Work required: Work out how many lines of the records hold the string "from", and reply with that number alone.

Provided records:
⁂

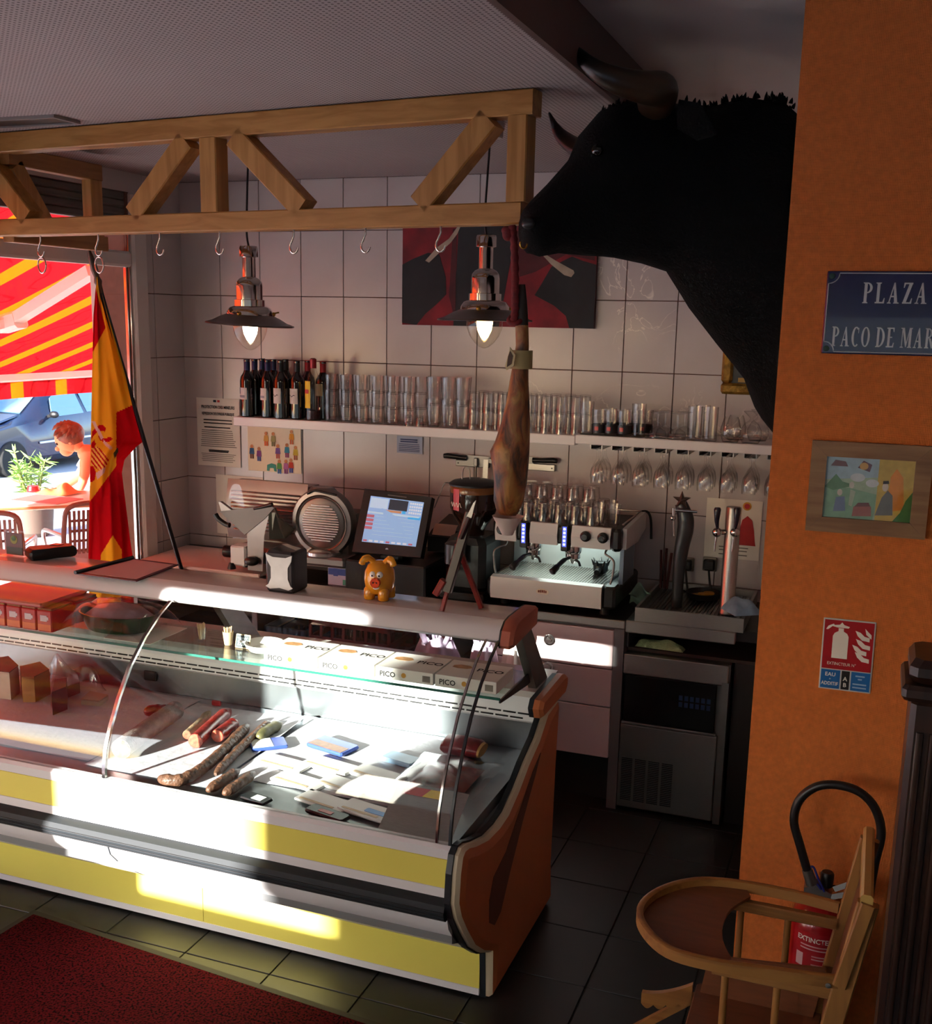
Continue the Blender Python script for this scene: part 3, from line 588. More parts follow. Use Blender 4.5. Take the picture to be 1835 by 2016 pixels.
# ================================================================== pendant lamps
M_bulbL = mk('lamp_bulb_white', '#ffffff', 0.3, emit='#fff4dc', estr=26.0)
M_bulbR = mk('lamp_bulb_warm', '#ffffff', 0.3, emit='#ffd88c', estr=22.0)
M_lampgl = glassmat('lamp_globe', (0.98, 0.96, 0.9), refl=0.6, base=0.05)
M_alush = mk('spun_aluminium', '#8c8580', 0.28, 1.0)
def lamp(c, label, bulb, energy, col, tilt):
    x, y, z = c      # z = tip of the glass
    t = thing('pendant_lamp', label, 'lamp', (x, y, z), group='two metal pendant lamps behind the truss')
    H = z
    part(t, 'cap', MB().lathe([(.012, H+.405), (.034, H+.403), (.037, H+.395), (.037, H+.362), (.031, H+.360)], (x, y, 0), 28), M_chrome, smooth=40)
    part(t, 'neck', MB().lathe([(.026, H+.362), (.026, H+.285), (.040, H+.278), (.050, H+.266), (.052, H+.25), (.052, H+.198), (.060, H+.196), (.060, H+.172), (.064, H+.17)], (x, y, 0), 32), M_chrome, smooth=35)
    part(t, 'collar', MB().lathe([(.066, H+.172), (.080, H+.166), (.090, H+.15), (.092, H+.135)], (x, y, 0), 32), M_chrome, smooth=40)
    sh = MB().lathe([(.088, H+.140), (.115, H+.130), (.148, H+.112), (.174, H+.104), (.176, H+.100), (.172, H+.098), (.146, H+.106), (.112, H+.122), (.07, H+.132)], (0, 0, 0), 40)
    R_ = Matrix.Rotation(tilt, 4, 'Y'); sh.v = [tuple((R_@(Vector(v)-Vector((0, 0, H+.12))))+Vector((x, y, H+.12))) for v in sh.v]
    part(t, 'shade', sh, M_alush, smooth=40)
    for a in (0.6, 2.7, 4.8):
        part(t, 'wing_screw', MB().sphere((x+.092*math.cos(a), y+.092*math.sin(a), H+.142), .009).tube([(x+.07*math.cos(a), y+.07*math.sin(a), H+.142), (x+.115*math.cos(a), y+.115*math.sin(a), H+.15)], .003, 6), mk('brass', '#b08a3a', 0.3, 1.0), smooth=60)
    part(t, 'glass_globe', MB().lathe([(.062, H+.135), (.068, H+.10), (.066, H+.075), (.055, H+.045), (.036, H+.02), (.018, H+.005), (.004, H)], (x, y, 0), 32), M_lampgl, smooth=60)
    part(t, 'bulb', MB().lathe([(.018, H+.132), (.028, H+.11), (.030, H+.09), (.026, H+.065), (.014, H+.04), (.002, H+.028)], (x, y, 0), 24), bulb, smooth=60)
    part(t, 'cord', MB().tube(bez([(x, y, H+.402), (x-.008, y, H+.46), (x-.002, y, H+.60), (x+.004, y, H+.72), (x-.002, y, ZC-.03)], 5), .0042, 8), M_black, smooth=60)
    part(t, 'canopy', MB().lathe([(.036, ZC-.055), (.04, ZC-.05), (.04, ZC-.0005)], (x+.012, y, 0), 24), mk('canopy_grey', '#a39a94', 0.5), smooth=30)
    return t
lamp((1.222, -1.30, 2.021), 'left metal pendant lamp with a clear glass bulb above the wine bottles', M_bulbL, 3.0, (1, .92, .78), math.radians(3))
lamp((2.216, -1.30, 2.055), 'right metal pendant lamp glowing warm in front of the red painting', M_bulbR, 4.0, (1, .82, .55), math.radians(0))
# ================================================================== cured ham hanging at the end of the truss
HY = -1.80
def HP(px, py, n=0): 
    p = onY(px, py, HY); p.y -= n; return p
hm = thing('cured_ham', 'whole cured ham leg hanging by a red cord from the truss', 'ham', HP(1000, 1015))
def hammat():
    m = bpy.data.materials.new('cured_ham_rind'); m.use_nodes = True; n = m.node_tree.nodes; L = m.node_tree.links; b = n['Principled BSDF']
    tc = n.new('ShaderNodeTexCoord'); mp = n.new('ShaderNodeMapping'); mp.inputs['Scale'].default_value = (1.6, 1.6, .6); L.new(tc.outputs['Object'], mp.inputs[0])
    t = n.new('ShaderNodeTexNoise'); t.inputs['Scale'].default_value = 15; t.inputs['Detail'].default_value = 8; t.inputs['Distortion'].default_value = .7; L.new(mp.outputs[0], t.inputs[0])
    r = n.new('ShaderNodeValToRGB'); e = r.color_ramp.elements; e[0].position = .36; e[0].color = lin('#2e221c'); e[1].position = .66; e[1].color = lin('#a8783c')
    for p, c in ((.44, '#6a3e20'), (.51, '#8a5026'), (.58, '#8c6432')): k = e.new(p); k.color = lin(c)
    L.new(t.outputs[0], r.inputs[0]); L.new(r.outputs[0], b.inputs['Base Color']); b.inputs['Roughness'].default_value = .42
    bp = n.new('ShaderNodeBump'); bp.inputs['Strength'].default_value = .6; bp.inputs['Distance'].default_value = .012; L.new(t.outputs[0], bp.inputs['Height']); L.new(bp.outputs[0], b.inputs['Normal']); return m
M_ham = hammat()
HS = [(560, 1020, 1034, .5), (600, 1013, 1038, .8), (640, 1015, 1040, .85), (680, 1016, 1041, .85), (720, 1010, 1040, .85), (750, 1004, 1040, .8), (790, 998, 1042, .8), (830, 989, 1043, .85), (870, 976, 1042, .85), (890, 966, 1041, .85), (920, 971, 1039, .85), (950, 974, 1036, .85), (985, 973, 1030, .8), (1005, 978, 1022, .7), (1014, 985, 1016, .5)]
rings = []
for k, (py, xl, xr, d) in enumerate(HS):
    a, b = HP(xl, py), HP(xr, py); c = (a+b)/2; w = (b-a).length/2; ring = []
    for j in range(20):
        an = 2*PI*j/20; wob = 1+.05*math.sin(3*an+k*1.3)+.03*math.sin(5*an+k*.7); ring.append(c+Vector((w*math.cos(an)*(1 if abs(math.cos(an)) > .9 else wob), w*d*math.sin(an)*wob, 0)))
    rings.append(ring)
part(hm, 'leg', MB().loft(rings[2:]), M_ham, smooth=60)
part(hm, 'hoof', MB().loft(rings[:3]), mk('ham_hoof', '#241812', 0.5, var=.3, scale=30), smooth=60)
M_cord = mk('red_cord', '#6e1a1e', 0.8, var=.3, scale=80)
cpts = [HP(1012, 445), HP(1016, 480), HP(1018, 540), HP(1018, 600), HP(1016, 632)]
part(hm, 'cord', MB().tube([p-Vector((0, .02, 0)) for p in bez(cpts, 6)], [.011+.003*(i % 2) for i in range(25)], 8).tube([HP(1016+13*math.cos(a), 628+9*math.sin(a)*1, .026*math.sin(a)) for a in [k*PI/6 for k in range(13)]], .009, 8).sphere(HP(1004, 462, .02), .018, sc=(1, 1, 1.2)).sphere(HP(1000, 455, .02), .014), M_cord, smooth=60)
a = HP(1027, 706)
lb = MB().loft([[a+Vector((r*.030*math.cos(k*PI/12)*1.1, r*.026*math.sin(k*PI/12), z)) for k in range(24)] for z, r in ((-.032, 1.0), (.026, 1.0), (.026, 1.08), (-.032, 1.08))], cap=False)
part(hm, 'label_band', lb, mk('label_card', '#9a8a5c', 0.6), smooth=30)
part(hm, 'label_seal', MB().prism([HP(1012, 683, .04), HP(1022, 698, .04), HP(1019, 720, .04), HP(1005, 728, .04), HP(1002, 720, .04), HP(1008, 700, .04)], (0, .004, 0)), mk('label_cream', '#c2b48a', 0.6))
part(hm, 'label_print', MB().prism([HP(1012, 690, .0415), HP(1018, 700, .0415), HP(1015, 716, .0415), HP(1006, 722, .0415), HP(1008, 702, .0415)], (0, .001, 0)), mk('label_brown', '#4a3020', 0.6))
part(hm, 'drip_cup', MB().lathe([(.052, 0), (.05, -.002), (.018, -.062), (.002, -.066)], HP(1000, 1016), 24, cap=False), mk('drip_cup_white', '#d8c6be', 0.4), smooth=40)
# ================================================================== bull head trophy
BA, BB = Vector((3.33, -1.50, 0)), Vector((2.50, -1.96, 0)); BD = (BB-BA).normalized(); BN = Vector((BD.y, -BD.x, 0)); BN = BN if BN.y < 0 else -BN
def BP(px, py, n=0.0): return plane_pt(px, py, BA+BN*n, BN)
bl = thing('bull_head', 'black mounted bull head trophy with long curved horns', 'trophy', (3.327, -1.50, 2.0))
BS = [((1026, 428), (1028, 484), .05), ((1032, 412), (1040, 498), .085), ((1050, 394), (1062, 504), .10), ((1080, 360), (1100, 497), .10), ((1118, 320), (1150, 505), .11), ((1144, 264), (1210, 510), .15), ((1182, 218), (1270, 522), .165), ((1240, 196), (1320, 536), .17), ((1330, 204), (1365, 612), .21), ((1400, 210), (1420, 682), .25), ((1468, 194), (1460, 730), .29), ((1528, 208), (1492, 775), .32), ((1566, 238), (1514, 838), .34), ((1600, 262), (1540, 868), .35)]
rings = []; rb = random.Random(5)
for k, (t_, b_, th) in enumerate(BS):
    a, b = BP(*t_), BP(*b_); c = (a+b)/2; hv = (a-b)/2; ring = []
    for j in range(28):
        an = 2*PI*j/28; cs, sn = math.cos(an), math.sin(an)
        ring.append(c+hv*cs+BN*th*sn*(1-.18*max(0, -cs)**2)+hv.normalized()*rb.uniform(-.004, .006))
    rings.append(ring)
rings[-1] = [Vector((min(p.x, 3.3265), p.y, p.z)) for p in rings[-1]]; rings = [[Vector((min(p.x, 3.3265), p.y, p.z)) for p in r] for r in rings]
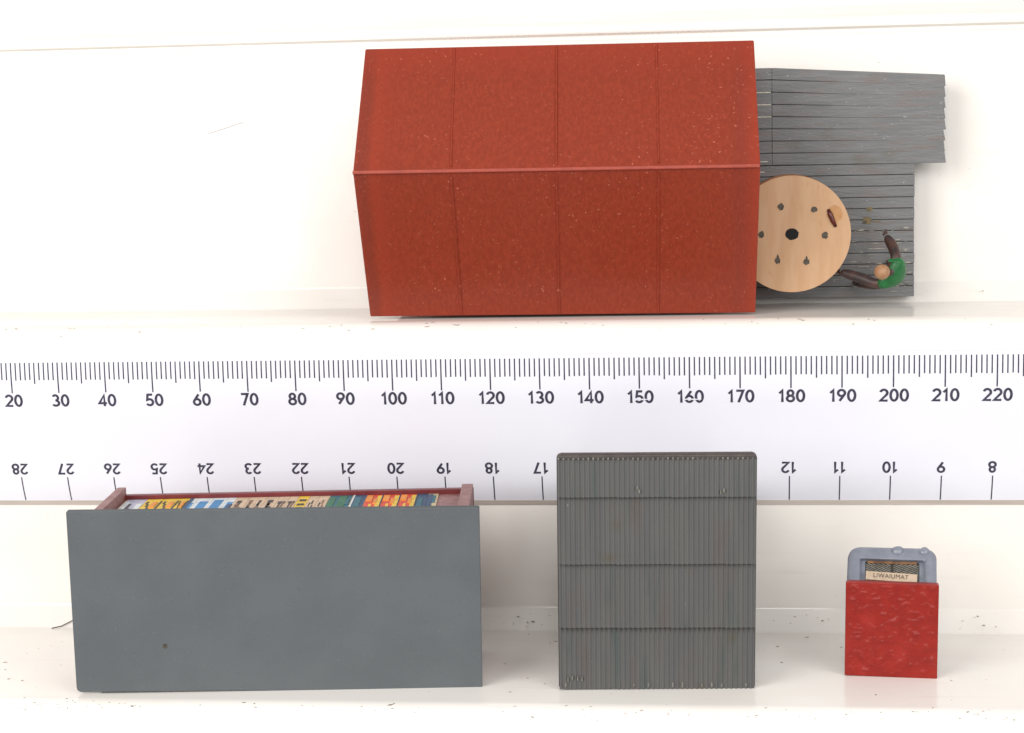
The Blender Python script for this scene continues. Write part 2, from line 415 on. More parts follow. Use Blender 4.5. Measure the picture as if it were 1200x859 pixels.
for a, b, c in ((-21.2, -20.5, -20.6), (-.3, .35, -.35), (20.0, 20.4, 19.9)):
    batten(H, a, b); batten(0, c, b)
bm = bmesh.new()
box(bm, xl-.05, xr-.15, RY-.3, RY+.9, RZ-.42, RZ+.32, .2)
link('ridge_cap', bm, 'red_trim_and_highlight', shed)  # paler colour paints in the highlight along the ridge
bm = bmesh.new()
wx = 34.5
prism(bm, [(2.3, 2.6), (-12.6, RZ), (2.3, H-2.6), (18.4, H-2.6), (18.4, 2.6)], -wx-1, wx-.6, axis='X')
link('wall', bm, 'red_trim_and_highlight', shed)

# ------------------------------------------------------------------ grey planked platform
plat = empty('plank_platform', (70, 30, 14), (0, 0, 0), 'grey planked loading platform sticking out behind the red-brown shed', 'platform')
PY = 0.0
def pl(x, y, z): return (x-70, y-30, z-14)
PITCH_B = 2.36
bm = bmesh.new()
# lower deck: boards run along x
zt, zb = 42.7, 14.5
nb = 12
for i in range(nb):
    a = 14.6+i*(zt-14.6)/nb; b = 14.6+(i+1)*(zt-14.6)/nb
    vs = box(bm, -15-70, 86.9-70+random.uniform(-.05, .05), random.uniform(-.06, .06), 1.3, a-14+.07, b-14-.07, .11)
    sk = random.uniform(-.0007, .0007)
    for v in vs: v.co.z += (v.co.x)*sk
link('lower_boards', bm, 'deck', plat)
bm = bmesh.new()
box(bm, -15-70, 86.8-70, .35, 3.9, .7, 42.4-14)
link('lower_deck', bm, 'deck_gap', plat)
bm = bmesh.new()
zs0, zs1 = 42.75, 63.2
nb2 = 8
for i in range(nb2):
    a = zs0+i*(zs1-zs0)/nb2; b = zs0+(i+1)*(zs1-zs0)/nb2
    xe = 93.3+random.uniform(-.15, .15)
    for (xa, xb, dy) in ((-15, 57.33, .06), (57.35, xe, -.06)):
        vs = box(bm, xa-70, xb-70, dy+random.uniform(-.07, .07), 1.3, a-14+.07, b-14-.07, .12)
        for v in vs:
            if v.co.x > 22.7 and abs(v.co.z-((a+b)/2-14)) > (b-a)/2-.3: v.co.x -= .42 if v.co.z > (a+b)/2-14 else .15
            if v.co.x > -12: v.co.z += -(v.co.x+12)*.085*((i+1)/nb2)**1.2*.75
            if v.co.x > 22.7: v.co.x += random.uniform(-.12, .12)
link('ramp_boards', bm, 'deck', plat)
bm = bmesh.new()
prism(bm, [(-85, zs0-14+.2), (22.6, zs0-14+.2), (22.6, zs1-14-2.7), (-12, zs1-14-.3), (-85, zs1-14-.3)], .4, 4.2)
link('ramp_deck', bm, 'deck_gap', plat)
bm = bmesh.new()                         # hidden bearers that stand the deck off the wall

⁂

Reply to the exercise: 3